While Izzo said he does not believe either university deserved to be fined for the incident, the basketball coach took more issue with the discrepancy between Michigan State's fine and Michigan's "public reprimand" as punishments.

"Maybe my own administration will be mad at me for saying this, but I'm not happy with it," Izzo said. "I just found out about it. But it doesn't surprise me.”

Izzo then pointed to the 2018 pregame dust-up between Michigan State and Michigan's football teams, and implied that the Big Ten Conference took the Wolverines side in that incident as well.

Under previous head coach Mark Dantonio, Michigan State football had a tradition of walking, arm-in-arm, across the full length of the Spartan Stadium field. However, the Big Ten determined that MSU violated the conference's sportsmanship policy by arriving late “and initiated contact with multiple members of Michigan’s team who were legitimately on the field during pregame warmups."

The incident led to physical contact and jawing between players on both sides, and Michigan linebacker Devin Bush infamously used his cleats to kick at and scuff up MSU's Spartan helmet logo at midfield.

As a result, the Big Ten issued a $10,000 fine and publicly reprimanded Dantonio. Likewise, Michigan head coach Jim Harbaugh and Bush were issued public reprimands.

“I've been here a lot of years, been through a lot of things,” Izzo said. “I watched it happen to (Mark) Dantonio, when they went after our Spartan head. I got some other ones (for) the book I'm gonna write after I'm dead.

“And maybe there's things I don't know. I hope so. ... I think it should be a lot more equal, like I thought the other one at Spartan Stadium should have been.”

Izzo wasn't done yet either.

"You know what, I'm a damn Michigan State guy," he said. "And I do not condone anything that our student-athletes do wrong, and there were some things that were done wrong. But I'm also held accountable to any mistake I make — or even ones I don't make, I'm held accountable for. A reprimand? What does that mean? We do we get to do? What changes? …

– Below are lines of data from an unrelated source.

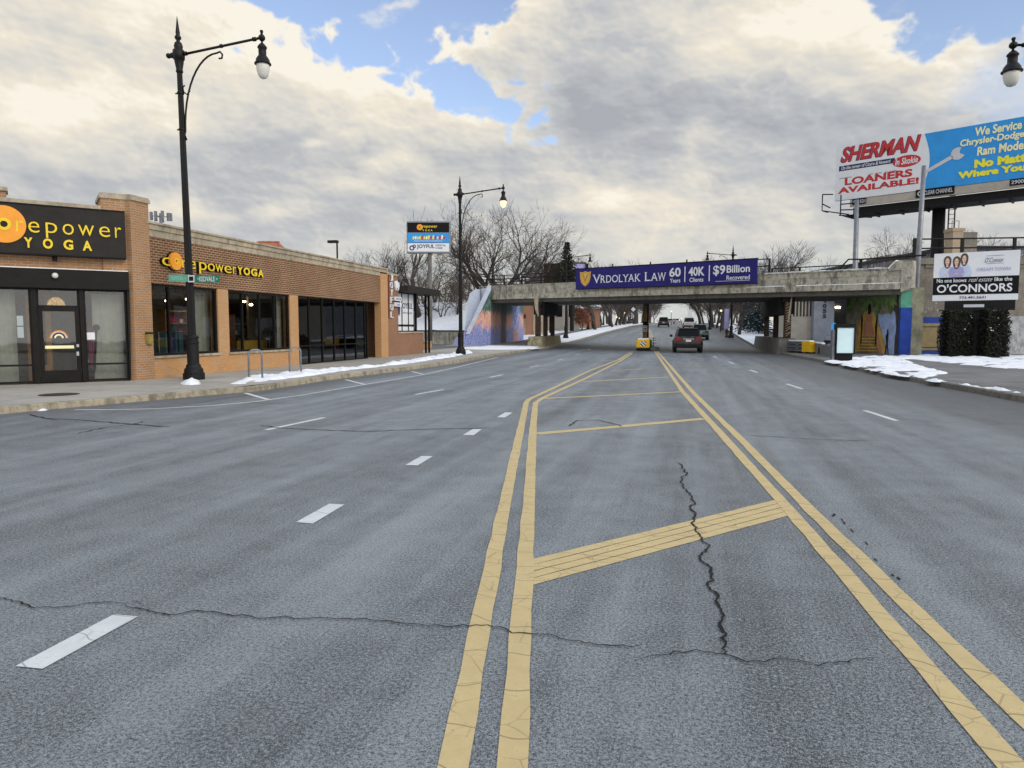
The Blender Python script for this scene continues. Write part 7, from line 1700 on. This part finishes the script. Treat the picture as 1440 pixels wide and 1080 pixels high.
# ------------------------------------------------------------------ cars (local: +Y forward)
def carpaint(name, col):
    m, nt, b = newmat(name); n = noise(nt, coord(nt), 3, 4, .6)
    c = mixc(nt, n.step(.4, .75)*.3, col, (.20, .19, .18)); x, y, z = xyz(nt, coord(nt)); c = mixc(nt, (1-z.step(.25, .75))*.45*n.step(.3, .6), c, (.22, .21, .20)); link(nt, c, b.inputs['Base Color'])
    b.inputs['Roughness'].default_value = .32; b.inputs['Coat Weight'].default_value = .5; b.inputs['Metallic'].default_value = .25; return m
def car(name, lab, cat, col, L=4.7, Wd=1.88, Hh=1.69, kind='suv', grp='cars on the street'):
    t = thing(name, lab, cat, (0, 0, 0), grp); pm = carpaint(name+'_paint', col); hw = Wd/2; zb = .30; belt = 1.02 if kind != 'sedan' else .92
    rear = -L/2; fr_ = L/2
    # body: stations of rounded cross-sections
    st_ = [(rear, .80, .55, .92), (rear+.08, .92, .42, belt-.03), (rear+.35, .985, .33, belt), (rear+1.0, 1, zb, belt), (0, 1, zb, belt), (L*.18, 1, zb, belt), (L*.25, .99, zb, belt-.02), (L*.38, .97, zb, belt-.10), (fr_-.18, .93, .34, belt-.22), (fr_, .80, .45, belt-.34)]
    if kind == 'pickup': st_ = [(rear, .97, .5, belt+.02), (rear+.05, 1, .42, belt+.03)]+[(y, 1, zb+.1, belt+.02) for y in (rear+1.0, -.2, L*.2)]+[(L*.28, .99, zb+.1, belt), (L*.40, .97, zb, belt-.05), (fr_-.15, .95, .36, belt-.12), (fr_, .85, .45, belt-.3)]
    b = M(); ring = []
    for y, ws, z0, z1 in st_:
        w_ = hw*ws; ring.append(len(b.v))
        for x, z in ((-w_*.86, z0), (-w_*.97, z0+.10), (-w_, (z0+z1)/2), (-w_*.97, z1-.10), (-w_*.90, z1), (w_*.90, z1), (w_*.97, z1-.10), (w_, (z0+z1)/2), (w_*.97, z0+.10), (w_*.86, z0)): b.v.append(V((x, y, z)))
    for a, c in zip(ring, ring[1:]):
        for j in range(10): b.f.append((a+j, a+(j+1) % 10, c+(j+1) % 10, c+j)); b.mi.append(0)
    b.f += [tuple(ring[0]+j for j in range(10)), tuple(ring[-1]+j for j in range(9, -1, -1))]; b.mi += [0, 0]
    body = b.build('body', pm, t, True); smooth_by_angle(body, 50)
    # greenhouse
    if kind == 'suv': cy = [(rear+.10, rear+.52), (L*.23, L*.08)]
    elif kind == 'sedan': cy = [(rear+.55, rear+1.25), (L*.22, L*.06)]
    else: cy = [(-.35, -.25), (L*.27, L*.14)]
    (yb0, yt0), (yb1, yt1) = cy; wb, wt_ = hw*.90, hw*.72
    P8 = [V((-wb, yb0, belt)), V((wb, yb0, belt)), V((wb, yb1, belt)), V((-wb, yb1, belt)), V((-wt_, yt0, Hh-.05)), V((wt_, yt0, Hh-.05)), V((wt_, yt1, Hh-.05)), V((-wt_, yt1, Hh-.05))]
    bm = bmesh.new(); vs = [bm.verts.new(p) for p in P8]
    for f in ((4, 5, 6, 7), (0, 1, 5, 4), (1, 2, 6, 5), (2, 3, 7, 6), (3, 0, 4, 7)): bm.faces.new([vs[i] for i in f])
    bmesh.ops.bevel(bm, geom=[e for e in bm.edges if not e.is_boundary], offset=.09, segments=3, affect='EDGES'); b = M(); bm.verts.index_update(); b.add([v.co.copy() for v in bm.verts], [tuple(v.index for v in f.verts) for f in bm.faces]); bm.free()
    cb = b.build('cabin', pm, t, True); smooth_by_angle(cb, 40)
    def win(name, i, j, k, l, m0, m1, n0, n1, out):
        A_, B_, C_, D_ = P8[i], P8[j], P8[k], P8[l]; q = []
        for u1, v1 in ((m0, n0), (m1, n0), (m1, n1), (m0, n1)): q.append((A_+(B_-A_)*u1)*(1-v1)+(D_+(C_-D_)*u1)*v1)
        nn = (q[1]-q[0]).cross(q[3]-q[0]).normalized(); q2 = [p+nn*out for p in q]; bb_ = M(); bb_.add([p-nn*.03 for p in q]+q2, [(4, 5, 6, 7), (0, 1, 5, 4), (1, 2, 6, 5), (2, 3, 7, 6), (3, 0, 4, 7)]); return bb_.build(name, MT['carglass'], t)
    win('rear_window', 0, 1, 5, 4, .07, .93, .10, .86, .012); win('windscreen', 2, 3, 7, 6, .06, .94, .06, .9, .012)
    for s_ in ((1, 2, 6, 5), (3, 0, 4, 7)):
        win('side_window', *s_, .08, .47, .12, .82, .012); win('side_window', *s_, .52, .90, .12, .82, .012)
    wr = .36 if kind != 'sedan' else .33
    for sx in (-1, 1):
        for yw in (rear+.95, fr_-.95):
            b = M(); pr = [(wr-.06, -.11), (wr, -.08), (wr, .08), (wr-.06, .11)]; n = 20; bi = len(b.v)
            for r, x in pr:
                for j in range(n): b.v.append(V((sx*(hw-.10)+x, yw+r*cos(2*pi*j/n), wr+r*sin(2*pi*j/n))))
            b.f += [(bi+i*n+j, bi+i*n+(j+1) % n, bi+i*n+n+(j+1) % n, bi+i*n+n+j) for i in range(3) for j in range(n)]+[tuple(bi+j for j in range(n)), tuple(bi+3*n+j for j in range(n-1, -1, -1))]; b.mi += [0]*(3*n+2)
            wh = b.build('wheel', MT['tyre'], t)
            b = M(); Pw = Plane((sx*(hw+.005), yw, wr), (0, sx, 0)); b.disc(Pw, 0, 0, wr*.62, 0, .012, 18); b.build('rim', MT['rim'], wh)
            b = M(); Pw = Plane((sx*(hw-.03), yw, wr), (0, sx, 0)); 
            for j in range(10): a0, a1 = pi*j/10-.1, pi*(j+1)/10-.1; b.poly(Pw, [((wr+.03)*cos(a0), (wr+.03)*sin(a0)), ((wr+.11)*cos(a0), (wr+.11)*sin(a0)), ((wr+.11)*cos(a1), (wr+.11)*sin(a1)), ((wr+.03)*cos(a1), (wr+.03)*sin(a1))], 0, .045)
            b.build('wheel_arch', MT['trim'], t)
        b = M(); zt = belt-.06; b.bbox((sx*hw*.50, rear-.015, zt-.16), (sx*hw*.90, rear+.22, zt+.06), .03)
        if kind == 'pickup': b = M(); b.bbox((sx*hw*.86, rear-.02, .65), (sx*hw*.99, rear+.1, 1.02), .02)
        b.build('tail_light', MT['tail'], t)
        b = M(); b.bbox((sx*hw*.55, fr_-.16, belt-.42), (sx*hw*.86, fr_-.03, belt-.26), .03); b.build('headlight', MT['chrome'], t)
        b = M(); b.bbox((sx*(hw+.02), L*.17, belt), (sx*(hw+.22), L*.17+.12, belt+.16), .03); b.build('mirror', pm if kind == 'sedan' else MT['trim'], t)
    b = M(); b.bbox((-hw*.90, rear-.05, .36), (hw*.90, rear+.2, .62), .05); b.build('rear_bumper', MT['trim'] if kind != 'sedan' else pm, t)
    b = M(); b.bbox((-hw*.88, fr_-.2, .32), (hw*.88, fr_+.05, .58), .05); b.build('front_bumper', MT['trim'], t)
    b = M(); b.bbox((-.17, rear-.035, .74), (.17, rear+.03, .87), .008); b.build('number_plate', MT['plate'], t)
    b = M(); b.bbox((-.34, rear-.03, .905), (.34, rear+.06, .94), .008); b.build('trim_strip', MT['chrome'], t)
    if kind == 'suv':
        for sx in (-1, 1): b = M(); b.bar((sx*wt_*.88, yt0+.2, Hh-.01), (sx*wt_*.88, yt1-.1, Hh-.01), .022, 6); b.build('roof_rail', MT['trim'], t)
        b = M(); b.bbox((-wt_*.85, yt0-.12, Hh-.10), (wt_*.85, yt0+.1, Hh-.045), .02); b.build('spoiler', pm, t)
    return t
def drive(o, px, py, rz=0, lab=None, dx=0):
    q = ground(px, py); g = math.atan2(G(q.y+3)-G(q.y), 3); o.location = (q.x+dx, q.y, q.z); o.rotation_euler = (g, 0, rz)
    if lab: o['label'] = lab
    return o
c1 = drive(car('suv', 'dark maroon sport utility car driving away, nearest car to the bridge', 'car', (.024, .006, .010)), 966, 496.5, R(2)); c1.location.y += 2.3
c2 = drive(car('suv', 'black sport utility car driving up the slope alone in the inner lane', 'car', (.012, .012, .014), 5.0, 1.98, 1.85), 933, 459.8, R(2))
c3 = drive(car('pickup_truck', 'white pickup truck ahead of the maroon car', 'car', (.55, .56, .58), 5.6, 2.0, 1.9, 'pickup'), 969, 462.3, R(1))
c4 = drive(car('suv', 'grey teal car half hidden behind the maroon one', 'car', (.10, .17, .16), 4.5, 1.82, 1.68), 983.5, 478.3, R(1)); c4.location.y += 2
kinds = [car('sedan', 'white saloon', 'car', (.62, .63, .65), 4.6, 1.8, 1.46, 'sedan'), car('sedan', 'dark saloon', 'car', (.02, .022, .028), 4.7, 1.82, 1.46, 'sedan'), car('sedan', 'red saloon', 'car', (.30, .02, .02), 4.5, 1.8, 1.46, 'sedan')]
FC = [(878, 455.2, 0, pi, 'white car coming down the street left of the middle column'), (887, 455.8, 1, pi, 'dark car coming down beside the white one left of the middle column'), (902, 454.8, 1, pi, 'dark car just left of the yellow rusty column far up'),
      (917, 454.9, 0, 0, 'white car far up the street just right of the rusty column'), (942.5, 455.6, 0, 0, 'white car far up at the verge right of the black car'), (948, 455.4, 2, 0, 'red car far up between two white cars'), (953.5, 455.7, 0, 0, 'white car parked far up nearest the bare trees'),
      (838, 458.8, 1, pi, 'dark car parked on the snowy shrub side verge')]
us = set()
for px, py, k, rz, lab in FC:
    o = kinds[k] if k not in us else copy_tree(kinds[k]); us.add(k); drive(o, px, py, rz, lab); o['group'] = 'small cars far up the street'
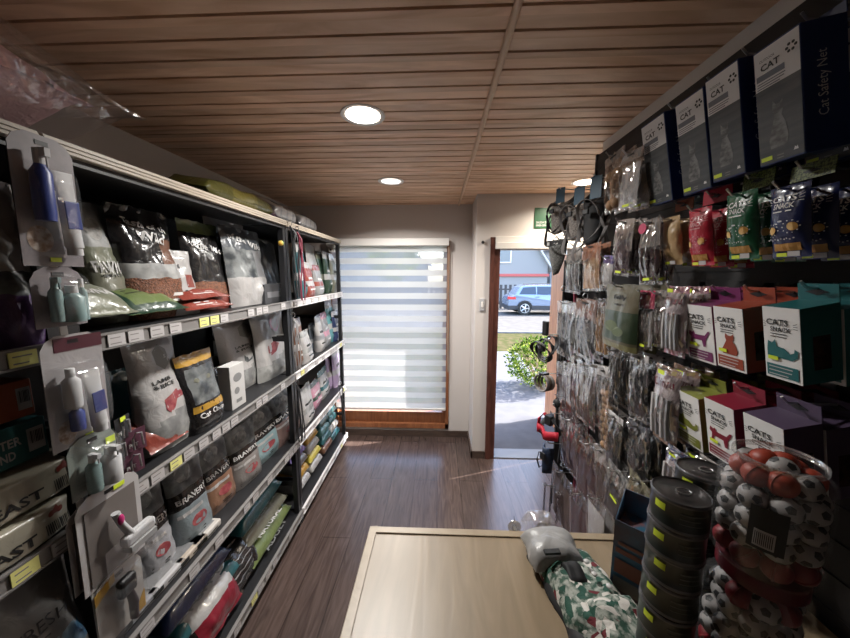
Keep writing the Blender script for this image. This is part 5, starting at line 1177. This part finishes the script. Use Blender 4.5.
# black label on the upper jar
def jar_label(e, a0, a1, z0, z1, m, name, off=.0012):
    n = 10; r = JR+off; return MB().add([(r*math.cos(a0+(a1-a0)*i/n), r*math.sin(a0+(a1-a0)*i/n), zz) for zz in (z0, z1) for i in range(n+1)], [(i,i+1,i+n+2,i+n+1) for i in range(n)]).build(name, m, e, smooth=True)
lb = jar_label(j2, 3.6, 4.2, .055, .120, ink, 'label'); jar_label(j2, 3.7, 4.04, .060, .086, M['tagw'], 'barcode_patch', .0018)
for i in range(10): jar_label(j2, 3.72+.030*i, 3.72+.030*i+.014, .063, .083, ink, 'barcode_line', .0024)
sp = soccer(); op_ = plain(ballo); rp = plain(ballr); usedp = set(); r = random.Random(11)
def fill(z0, H, kinds, jn, rb=.0183):
    zz = z0+rb+.004; lv = 0; count = 0
    while zz < z0+H:
        a0 = r.uniform(0, 1); k = kinds(lv)
        for ring, n in ((JR-rb-.002, 8), ((JR-rb)*.36, 3)):
            for i in range(n):
                a = a0+2*PI*i/n; kk = k(i); base = {'s': sp, 'o': op_, 'r': rp}[kk]
                e = base if kk not in usedp else copy_tree(base); usedp.add(kk)
                x, y = JX+ring*math.cos(a), JY+ring*math.sin(a)
                sc = 1 if zz < z0+H*.80 else .92
                if zz > z0+H*.82: x = JX+(x-JX)*.80; y = JY+(y-JY)*.80
                e.location = (x, y, zz + (0 if ring > .03 else .012)); e.rotation_euler = (r.uniform(0,6), r.uniform(0,6), r.uniform(0,6))
                nm = {'s': 'white and black toy football', 'o': 'orange toy ball', 'r': 'dark red toy ball'}[kk]
                tag(e, nm + ' in layer %s of the %s jar' % (['one', 'two', 'three', 'four', 'five', 'six'][min(lv, 5)], jn), 'toy ball', '%ss in layer %d of the %s jar' % (nm, min(lv, 5)+1, jn)); count += 1
        zz += rb*1.75; lv += 1
fill(ZC, H1*.84, lambda lv: (lambda i: 'r') if lv < 3 else ((lambda i: 's') if lv < 6 else (lambda i: 'rs'[i % 2])), 'lower')
fill(z2, H2*.90, lambda lv: (lambda i: 'r') if lv == 0 else ((lambda i: 's') if lv in (1, 2, 3) else ((lambda i: 'os'[i % 4 == 2]) if lv == 4 else (lambda i: 'so'[i % 3 > 0]))), 'upper')
# ---------------------------------------------------------------- blue carton
a = hitZ(618, 612, ZC); b = hitZ(655, 640, ZC)
e = empty('printed_carton', (.452, .665, ZC), (0, 0, -.75)); tag(e, 'dark blue printed carton with open slanted top behind the tin towers', 'carton')
blue_c = mat('carton_blue', (.05,.14,.24), .45, col2=(.10,.07,.09), vscale=14)
MB().add([(-.04,-.03,0),(.04,-.03,0),(.04,.04,0),(-.04,.04,0),(-.04,-.03,.175),(.04,-.03,.175),(.04,.04,.215),(-.04,.04,.215)], [(0,3,2,1),(0,1,5,4),(1,2,6,5),(2,3,7,6),(3,0,4,7)]).build('box_body', blue_c, e).modifiers.new('t', 'SOLIDIFY').thickness = .002
MB().box((-.036,-.026,.10), (.036,.036,.16)).build('sachets', mat('sachet_blue', (.03,.10,.16), .3, col2=(.2,.06,.04), vscale=40), e)
decal(e, Flat(-.0315).fn, [rect(-.034,.10,.02,.112), rect(-.03,.12,.03,.128), rect(-.034,.05,.032,.085)], mat('print_rust', (.22,.07,.04), .5))
decal(e, Flat(-.0315).fn, [rect(-.034,.01,.034,.04)], mat('print_grey', (0,0,0)))
# ---------------------------------------------------------------- folded festive dog coat on the counter
xm = mat('coat_print', (.33,.35,.31), .8, col2=(.02,.06,.04), vscale=75, bump=.3, bscale=90)
nt = xm.node_tree; N = nt.nodes; Lk = nt.links; pb = N['Principled BSDF']; old = pb.inputs['Base Color'].links[0].from_socket
vo = N.new('ShaderNodeTexVoronoi'); vo.inputs['Scale'].default_value = 75; tc = N.new('ShaderNodeTexCoord'); Lk.new(tc.outputs['Object'], vo.inputs[0])
sx = N.new('ShaderNodeSeparateColor'); Lk.new(vo.outputs['Color'], sx.inputs[0])
def mixc(sock, thr, col, prev):
    g = N.new('ShaderNodeMath'); g.operation = 'GREATER_THAN'; g.inputs[1].default_value = thr; Lk.new(sock, g.inputs[0])
    m = N.new('ShaderNodeMix'); m.data_type = 'RGBA'; m.inputs[7].default_value = col; Lk.new(g.outputs[0], m.inputs[0]); Lk.new(prev, m.inputs[6]); return m.outputs[2]
c = mixc(sx.outputs[0], .90, (.12,.01,.016,1), old); c = mixc(sx.outputs[1], .80, (.01,.06,.04,1), c); c = mixc(sx.outputs[2], .80, (.55,.52,.48,1), c); Lk.new(c, pb.inputs['Base Color'])
def blob(nx, ny, fx, name, m, parent, th=.003, loc=None):
    g = [fx(i/nx, j/ny) for j in range(ny+1) for i in range(nx+1)]
    o = MB().add(g, [(j*(nx+1)+i, j*(nx+1)+i+1, (j+1)*(nx+1)+i+1, (j+1)*(nx+1)+i) for j in range(ny) for i in range(nx)]).build(name, m, parent, smooth=True, loc=loc)
    o.modifiers.new('t', 'SOLIDIFY').thickness = th; o.modifiers.new('s', 'SUBSURF').levels = 1; o.modifiers['s'].render_levels = 1; return o
P0 = hitZ(560, 548, ZC); P1 = hitZ(600, 640, ZC)
coat = empty('dog_coat', (.325, .690, ZC), (0, 0, .16)); tag(coat, 'folded dog coat with a red, green and white festive print lying on the counter', 'dog clothing')
def heap(W, L_, H, seed, ox=0, oy=0, oz=0, am=.02):
    def f(u, v):
        x = (u-.5)*W; y = (v-.5)*L_; ed = max(0, 1-abs(2*u-1)**4)*max(0, 1-abs(2*v-1)**4); n = noise.noise(Vector((x*16+seed, y*16, seed)))*.7 + noise.noise(Vector((x*38, y*30+seed, seed)))*.35
        return (ox + x + .012*noise.noise(Vector((y*20, seed, 1))), oy + y, oz + max(.003, H*ed**.5 + am*n*ed**.5))
    return f
blob(26, 40, heap(.15, .26, .050, 3, 0, -.07), 'coat_body', xm, coat)
blob(16, 22, heap(.11, .10, .022, 8, .018, -.14, .042), 'folded_hood', xm, coat)
blob(16, 18, heap(.045, .05, .016, 12, -.015, -.03, .042), 'folded_sleeve', mat('coat_dark', (.012,.012,.014), .7, var=.4, vscale=30), coat)
blob(18, 24, heap(.158, .28, .030, 5, -.002, -.065, -.001, .01), 'lining', mat('coat_dark', (0,0,0)), coat)
for k, (x, y, z) in enumerate([(.015, -.055, .066), (.028, -.085, .066), (.02, -.02, .062)]): MB().ball((x, y, z), .0065, sc=(1,1,.5)).build('button', wht, coat, smooth=True)
pk = empty('clear_wrapper', (.292, .735, ZC+.022), (0, 0, .1)); tag(pk, 'crumpled clear wrapper with a grey card over the top end of the dog coat', 'wrapper')
blob(22, 22, heap(.13, .11, .048, 21, 0, 0, .0, .012), 'grey_card_wrap', mat('wrap_grey', (.26,.255,.25), .35, bump=.4, bscale=30), pk)
blob(18, 18, heap(.085, .075, .055, 25, .0, .075, -.01, .022), 'clear_end', film('bag_film', (0,0,0)), pk)
MB().box((-.042, -.052, .046), (-.005, -.040, .052)).build('dark_label', ink, pk)
# round translucent discs at the counter's far edge
dm = film('disc_plastic', (.45,.47,.38), .55, .2, (1,1,1), 6, .05)
for k, (px, py, X_, lb_) in enumerate([(514, 524, None, 'left pale round disc poking up behind the far counter edge, thin wire above'), (543, 524, None, 'right greenish round disc poking up behind the far counter edge')]):
    p = hitY(px, 530, .845); e = empty('round_tag', (p.x, .84, ZC-.01)); tag(e, lb_, 'tag', 'round discs at the counter edge')
    MB().tube([(0, .0, .012), (0, .0025, .012)], .019+.002*k, 28).build('disc', dm, e, smooth=True)
    MB().box((-.004, -.012, -.02), (.004, .004, .012)).build('clip', M['steel'], e)
    if k == 0: MB().tube([(0,.001,.02), (-.003,.001,.045)], .0007, 5).build('wire', M['black'], e)
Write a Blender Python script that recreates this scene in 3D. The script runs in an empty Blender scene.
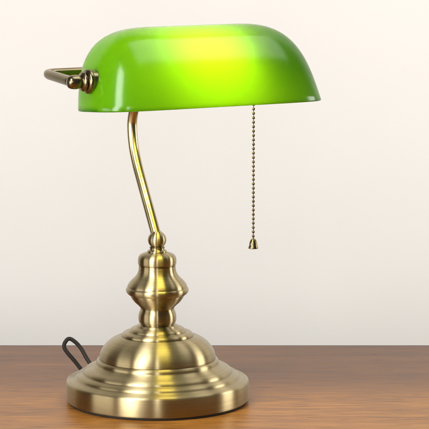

“So a sore spot. And a sore spot because I love this place. I think everything should be treated equal. And I think that when adults have a chance to handle a problem that's been a problem before and it doesn't get handled, what starts, bad ends.”

Izzo said he had not spoken to Big Ten commissioner Kevin Warren, MSU athletic director Alan Haller or interim university President Teresa K. Woodruff about his sentiments.

“Yeah, it sticks in my craw. You're right,” he said. “Because I'm a Mel Tucker fan, I'm Mark Dantonio fan, I'm a Michigan State fan. I'm not standing back on that. I don't care if it's the commissioner or whatever. I do not think that was right. So, my apology to my president, my AD, if that upsets them.

“This is totally Tom Izzo. But Tom Izzo has been through a lot more than my AD and my president, too. And I just, I don't know. I should just let it go. I don't feel like letting it go.”

Michigan State and Michigan will meet on the basketball court on Jan. 7 in East Lansing, and again on Feb. 18 in Ann Arbor.